Exercise:
Repeat only the lines running from the beginning of the material through the line that contains "return (f(r), f(g), f(b), 1)".
-- BEGIN Listed entries --
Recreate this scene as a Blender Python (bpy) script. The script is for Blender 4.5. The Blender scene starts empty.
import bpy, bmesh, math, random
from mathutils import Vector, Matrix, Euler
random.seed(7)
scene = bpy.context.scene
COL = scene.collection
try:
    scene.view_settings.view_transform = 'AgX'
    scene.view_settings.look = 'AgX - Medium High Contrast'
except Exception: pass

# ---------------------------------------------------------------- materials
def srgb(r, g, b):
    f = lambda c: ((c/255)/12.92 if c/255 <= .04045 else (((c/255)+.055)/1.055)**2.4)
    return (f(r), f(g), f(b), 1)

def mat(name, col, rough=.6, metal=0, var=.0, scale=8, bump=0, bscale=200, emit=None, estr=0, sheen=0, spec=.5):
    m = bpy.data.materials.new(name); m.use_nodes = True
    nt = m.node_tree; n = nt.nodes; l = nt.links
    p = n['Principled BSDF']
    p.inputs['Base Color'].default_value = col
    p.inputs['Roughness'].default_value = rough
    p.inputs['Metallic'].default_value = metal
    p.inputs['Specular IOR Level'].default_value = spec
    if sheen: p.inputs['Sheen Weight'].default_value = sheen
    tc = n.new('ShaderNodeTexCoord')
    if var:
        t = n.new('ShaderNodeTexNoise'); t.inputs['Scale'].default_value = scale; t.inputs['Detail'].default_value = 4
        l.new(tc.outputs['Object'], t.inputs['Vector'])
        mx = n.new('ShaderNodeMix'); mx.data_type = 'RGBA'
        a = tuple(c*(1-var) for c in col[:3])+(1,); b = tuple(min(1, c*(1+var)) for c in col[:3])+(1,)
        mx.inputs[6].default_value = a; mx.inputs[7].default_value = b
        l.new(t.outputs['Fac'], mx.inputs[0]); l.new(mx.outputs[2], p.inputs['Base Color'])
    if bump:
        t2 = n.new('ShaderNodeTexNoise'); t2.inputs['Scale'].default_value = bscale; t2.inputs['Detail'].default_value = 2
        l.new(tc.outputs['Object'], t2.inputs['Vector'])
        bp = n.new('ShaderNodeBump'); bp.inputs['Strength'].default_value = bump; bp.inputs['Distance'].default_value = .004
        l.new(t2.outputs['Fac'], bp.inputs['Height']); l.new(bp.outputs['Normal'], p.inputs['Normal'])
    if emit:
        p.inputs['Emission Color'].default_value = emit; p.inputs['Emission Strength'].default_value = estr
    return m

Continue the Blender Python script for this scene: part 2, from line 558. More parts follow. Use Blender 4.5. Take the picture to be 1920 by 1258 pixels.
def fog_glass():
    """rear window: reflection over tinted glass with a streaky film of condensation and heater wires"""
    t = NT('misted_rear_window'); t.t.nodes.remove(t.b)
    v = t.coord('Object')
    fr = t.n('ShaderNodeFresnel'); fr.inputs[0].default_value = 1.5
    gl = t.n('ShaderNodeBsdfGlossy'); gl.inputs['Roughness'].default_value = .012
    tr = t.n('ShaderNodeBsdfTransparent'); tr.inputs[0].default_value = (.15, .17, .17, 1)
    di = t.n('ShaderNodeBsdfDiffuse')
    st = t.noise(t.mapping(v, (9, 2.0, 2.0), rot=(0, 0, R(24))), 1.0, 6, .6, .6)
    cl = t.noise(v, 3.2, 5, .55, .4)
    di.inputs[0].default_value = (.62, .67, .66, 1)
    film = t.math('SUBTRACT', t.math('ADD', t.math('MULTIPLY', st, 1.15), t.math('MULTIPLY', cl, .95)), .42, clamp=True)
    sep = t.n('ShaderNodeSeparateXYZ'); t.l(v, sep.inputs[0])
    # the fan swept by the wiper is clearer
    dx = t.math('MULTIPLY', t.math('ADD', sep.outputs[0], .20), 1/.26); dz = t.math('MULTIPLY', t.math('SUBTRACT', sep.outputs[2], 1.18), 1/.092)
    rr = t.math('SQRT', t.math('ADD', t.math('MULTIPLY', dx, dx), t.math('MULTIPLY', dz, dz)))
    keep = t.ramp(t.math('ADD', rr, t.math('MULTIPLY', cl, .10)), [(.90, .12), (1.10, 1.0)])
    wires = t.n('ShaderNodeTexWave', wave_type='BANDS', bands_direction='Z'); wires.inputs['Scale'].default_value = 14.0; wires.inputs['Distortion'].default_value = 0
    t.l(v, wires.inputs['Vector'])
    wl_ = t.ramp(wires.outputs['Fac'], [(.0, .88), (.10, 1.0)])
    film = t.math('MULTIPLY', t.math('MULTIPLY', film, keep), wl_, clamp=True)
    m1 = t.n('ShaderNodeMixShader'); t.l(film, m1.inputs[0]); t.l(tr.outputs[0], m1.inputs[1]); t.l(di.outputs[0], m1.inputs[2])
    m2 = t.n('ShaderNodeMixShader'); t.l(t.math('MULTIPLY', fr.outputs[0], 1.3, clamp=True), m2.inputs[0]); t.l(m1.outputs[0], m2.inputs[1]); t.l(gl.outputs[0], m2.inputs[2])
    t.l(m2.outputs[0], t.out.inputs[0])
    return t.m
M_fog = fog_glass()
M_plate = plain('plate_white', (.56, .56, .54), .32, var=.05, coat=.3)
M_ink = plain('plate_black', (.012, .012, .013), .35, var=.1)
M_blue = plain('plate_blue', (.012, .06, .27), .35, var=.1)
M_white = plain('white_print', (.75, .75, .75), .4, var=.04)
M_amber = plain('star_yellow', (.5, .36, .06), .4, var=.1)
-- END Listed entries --
Task result:
Recreate this scene as a Blender Python (bpy) script. The script is for Blender 4.5. The Blender scene starts empty.
import bpy, bmesh, math, random
from mathutils import Vector, Matrix, Euler
random.seed(7)
scene = bpy.context.scene
COL = scene.collection
try:
    scene.view_settings.view_transform = 'AgX'
    scene.view_settings.look = 'AgX - Medium High Contrast'
except Exception: pass

# ---------------------------------------------------------------- materials
def srgb(r, g, b):
    f = lambda c: ((c/255)/12.92 if c/255 <= .04045 else (((c/255)+.055)/1.055)**2.4)
    return (f(r), f(g), f(b), 1)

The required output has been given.